'''

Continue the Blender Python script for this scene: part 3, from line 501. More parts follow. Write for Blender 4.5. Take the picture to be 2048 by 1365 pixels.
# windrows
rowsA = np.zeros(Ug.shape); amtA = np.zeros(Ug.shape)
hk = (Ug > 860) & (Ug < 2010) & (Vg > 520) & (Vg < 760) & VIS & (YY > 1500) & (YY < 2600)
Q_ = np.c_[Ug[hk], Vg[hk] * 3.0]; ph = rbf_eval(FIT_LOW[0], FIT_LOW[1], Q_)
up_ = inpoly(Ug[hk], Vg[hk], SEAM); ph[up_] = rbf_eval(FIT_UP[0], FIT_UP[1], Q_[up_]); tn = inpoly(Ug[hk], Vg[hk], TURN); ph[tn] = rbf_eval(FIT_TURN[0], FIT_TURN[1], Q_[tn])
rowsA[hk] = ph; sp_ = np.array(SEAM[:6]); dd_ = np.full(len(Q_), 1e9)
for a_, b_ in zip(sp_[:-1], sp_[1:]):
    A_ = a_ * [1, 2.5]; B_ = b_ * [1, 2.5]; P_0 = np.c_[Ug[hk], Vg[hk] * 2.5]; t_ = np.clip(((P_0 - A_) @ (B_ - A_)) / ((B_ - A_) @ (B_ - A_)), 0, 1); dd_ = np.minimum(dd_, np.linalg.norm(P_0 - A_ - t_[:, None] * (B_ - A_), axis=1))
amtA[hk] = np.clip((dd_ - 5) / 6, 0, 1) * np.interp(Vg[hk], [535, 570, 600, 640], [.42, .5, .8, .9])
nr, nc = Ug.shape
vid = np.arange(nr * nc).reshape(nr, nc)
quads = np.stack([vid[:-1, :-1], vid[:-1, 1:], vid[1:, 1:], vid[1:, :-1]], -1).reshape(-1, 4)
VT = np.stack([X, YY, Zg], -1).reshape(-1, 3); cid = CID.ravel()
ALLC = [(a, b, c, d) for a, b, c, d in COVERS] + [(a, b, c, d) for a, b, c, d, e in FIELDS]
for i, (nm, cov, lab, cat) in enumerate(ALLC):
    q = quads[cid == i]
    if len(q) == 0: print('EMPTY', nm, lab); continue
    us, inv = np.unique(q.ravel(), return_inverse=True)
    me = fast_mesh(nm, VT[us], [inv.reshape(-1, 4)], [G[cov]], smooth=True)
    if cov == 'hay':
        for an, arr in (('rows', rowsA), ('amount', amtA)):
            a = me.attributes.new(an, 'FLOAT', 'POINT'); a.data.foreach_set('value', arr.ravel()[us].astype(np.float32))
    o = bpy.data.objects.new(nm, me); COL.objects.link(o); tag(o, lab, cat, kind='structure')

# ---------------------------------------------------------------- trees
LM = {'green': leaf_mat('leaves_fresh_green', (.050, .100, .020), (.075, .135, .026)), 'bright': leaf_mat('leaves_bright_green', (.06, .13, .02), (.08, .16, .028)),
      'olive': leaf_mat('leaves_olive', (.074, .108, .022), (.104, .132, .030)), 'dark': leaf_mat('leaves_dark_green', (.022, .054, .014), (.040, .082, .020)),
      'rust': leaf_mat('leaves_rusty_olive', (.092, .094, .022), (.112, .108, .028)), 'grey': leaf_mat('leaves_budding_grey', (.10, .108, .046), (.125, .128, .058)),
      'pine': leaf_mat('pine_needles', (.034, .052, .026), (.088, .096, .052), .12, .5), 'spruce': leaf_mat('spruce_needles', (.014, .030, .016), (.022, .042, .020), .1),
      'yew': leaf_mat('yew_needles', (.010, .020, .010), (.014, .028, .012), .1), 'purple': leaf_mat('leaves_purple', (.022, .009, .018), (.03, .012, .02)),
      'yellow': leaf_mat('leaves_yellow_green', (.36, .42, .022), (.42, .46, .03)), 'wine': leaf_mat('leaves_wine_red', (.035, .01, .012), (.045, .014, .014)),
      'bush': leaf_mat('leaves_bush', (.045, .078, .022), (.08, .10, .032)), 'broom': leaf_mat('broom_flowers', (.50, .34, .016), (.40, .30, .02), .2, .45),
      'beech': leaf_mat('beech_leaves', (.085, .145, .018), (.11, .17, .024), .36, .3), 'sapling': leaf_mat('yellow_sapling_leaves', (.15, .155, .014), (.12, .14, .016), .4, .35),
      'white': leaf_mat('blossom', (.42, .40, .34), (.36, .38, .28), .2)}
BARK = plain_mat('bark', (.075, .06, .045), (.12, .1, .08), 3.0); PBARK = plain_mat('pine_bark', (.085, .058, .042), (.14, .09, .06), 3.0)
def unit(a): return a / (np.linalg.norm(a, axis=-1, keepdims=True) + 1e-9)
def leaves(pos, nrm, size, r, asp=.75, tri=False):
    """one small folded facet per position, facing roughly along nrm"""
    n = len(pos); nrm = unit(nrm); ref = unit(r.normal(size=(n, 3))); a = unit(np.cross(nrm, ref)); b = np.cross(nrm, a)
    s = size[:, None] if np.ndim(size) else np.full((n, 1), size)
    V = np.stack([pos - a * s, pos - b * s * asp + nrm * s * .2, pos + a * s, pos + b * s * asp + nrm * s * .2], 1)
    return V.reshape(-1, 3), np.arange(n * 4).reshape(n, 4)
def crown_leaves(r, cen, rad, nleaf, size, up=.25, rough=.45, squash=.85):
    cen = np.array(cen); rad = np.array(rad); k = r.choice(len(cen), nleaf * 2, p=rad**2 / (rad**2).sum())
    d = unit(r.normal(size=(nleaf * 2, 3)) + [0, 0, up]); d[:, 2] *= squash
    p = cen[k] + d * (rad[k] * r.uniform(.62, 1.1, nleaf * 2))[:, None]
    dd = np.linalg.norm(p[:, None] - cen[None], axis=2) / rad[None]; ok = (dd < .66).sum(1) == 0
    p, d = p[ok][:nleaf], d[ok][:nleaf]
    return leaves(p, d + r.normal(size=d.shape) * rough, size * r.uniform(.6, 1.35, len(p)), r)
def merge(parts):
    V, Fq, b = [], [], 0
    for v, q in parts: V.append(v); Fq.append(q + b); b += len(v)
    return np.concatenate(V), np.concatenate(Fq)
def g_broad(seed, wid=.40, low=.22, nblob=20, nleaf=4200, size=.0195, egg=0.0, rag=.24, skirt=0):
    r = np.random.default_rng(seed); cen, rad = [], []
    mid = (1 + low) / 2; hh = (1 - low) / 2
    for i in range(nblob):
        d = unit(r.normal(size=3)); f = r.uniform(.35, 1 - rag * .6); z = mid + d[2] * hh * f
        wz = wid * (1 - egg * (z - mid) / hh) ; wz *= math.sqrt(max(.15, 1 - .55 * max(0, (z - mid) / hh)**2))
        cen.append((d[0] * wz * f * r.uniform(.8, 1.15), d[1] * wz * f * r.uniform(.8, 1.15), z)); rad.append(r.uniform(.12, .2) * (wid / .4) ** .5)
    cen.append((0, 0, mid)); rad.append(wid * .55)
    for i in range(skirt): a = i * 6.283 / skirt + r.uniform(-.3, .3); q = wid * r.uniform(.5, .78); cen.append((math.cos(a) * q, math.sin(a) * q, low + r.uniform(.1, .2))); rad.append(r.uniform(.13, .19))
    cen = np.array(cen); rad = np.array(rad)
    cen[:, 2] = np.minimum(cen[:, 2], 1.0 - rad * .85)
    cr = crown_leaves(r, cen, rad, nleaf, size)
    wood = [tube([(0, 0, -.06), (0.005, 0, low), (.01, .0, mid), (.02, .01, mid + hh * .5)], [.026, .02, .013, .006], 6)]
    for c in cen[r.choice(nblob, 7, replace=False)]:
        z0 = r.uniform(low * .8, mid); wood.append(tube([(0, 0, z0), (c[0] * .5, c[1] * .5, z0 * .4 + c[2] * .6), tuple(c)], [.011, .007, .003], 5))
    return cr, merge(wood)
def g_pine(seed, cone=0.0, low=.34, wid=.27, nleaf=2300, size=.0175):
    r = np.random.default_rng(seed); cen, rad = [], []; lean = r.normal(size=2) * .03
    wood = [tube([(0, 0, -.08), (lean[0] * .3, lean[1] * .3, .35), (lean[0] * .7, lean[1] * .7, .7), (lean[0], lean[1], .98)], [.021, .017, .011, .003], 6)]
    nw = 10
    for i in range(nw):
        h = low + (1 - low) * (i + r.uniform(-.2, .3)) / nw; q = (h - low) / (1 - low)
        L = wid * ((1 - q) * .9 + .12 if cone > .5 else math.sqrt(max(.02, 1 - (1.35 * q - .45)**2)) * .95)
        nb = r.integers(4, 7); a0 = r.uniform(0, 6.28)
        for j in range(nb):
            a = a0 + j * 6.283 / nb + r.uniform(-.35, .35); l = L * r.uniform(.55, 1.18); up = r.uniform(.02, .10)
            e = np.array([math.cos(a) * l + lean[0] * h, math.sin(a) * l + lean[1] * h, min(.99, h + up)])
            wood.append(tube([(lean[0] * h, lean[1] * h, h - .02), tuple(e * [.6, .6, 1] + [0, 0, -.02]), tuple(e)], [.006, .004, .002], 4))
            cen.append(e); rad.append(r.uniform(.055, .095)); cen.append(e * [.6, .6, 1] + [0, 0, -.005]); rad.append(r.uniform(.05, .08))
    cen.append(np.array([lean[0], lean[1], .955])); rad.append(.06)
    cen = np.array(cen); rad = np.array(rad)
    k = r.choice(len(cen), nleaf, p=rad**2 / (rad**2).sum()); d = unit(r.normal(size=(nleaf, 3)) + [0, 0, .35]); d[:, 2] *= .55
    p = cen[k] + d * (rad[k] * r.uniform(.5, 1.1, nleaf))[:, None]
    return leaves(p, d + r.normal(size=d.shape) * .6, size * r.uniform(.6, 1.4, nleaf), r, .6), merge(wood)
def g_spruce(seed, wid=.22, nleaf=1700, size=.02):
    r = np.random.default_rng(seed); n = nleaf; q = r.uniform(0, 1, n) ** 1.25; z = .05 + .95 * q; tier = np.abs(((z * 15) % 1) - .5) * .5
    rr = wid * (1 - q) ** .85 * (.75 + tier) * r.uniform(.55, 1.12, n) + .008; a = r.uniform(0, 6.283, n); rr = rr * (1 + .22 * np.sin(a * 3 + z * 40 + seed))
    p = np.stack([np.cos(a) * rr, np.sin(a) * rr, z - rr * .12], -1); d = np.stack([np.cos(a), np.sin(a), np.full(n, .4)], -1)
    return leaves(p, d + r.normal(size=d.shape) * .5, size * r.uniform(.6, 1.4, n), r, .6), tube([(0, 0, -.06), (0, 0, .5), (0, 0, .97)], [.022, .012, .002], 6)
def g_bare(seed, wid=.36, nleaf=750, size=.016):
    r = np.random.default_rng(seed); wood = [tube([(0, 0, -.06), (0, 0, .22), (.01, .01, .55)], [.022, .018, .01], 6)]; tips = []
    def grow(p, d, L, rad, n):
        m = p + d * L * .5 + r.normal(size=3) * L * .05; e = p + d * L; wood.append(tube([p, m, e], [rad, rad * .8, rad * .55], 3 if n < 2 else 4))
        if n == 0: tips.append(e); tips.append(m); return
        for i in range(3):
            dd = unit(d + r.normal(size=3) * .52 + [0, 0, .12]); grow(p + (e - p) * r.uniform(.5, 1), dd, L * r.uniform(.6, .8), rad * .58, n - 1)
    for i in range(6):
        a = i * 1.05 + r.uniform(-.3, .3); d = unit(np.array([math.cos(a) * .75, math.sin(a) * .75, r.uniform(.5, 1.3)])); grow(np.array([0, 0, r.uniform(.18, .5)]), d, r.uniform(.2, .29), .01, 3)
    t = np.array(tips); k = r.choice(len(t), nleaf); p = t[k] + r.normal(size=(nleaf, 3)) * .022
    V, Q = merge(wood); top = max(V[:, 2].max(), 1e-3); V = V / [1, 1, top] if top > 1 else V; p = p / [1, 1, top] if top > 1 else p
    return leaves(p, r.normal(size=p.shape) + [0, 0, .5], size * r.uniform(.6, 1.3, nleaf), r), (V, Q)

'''

§ **Short exercise**:
From the data above, copy each line that holds "parts".

§ **Response to this exercise**:
Continue the Blender Python script for this scene: part 3, from line 501. More parts follow. Write for Blender 4.5. Take the picture to be 2048 by 1365 pixels.
def merge(parts):
    for v, q in parts: V.append(v); Fq.append(q + b); b += len(v)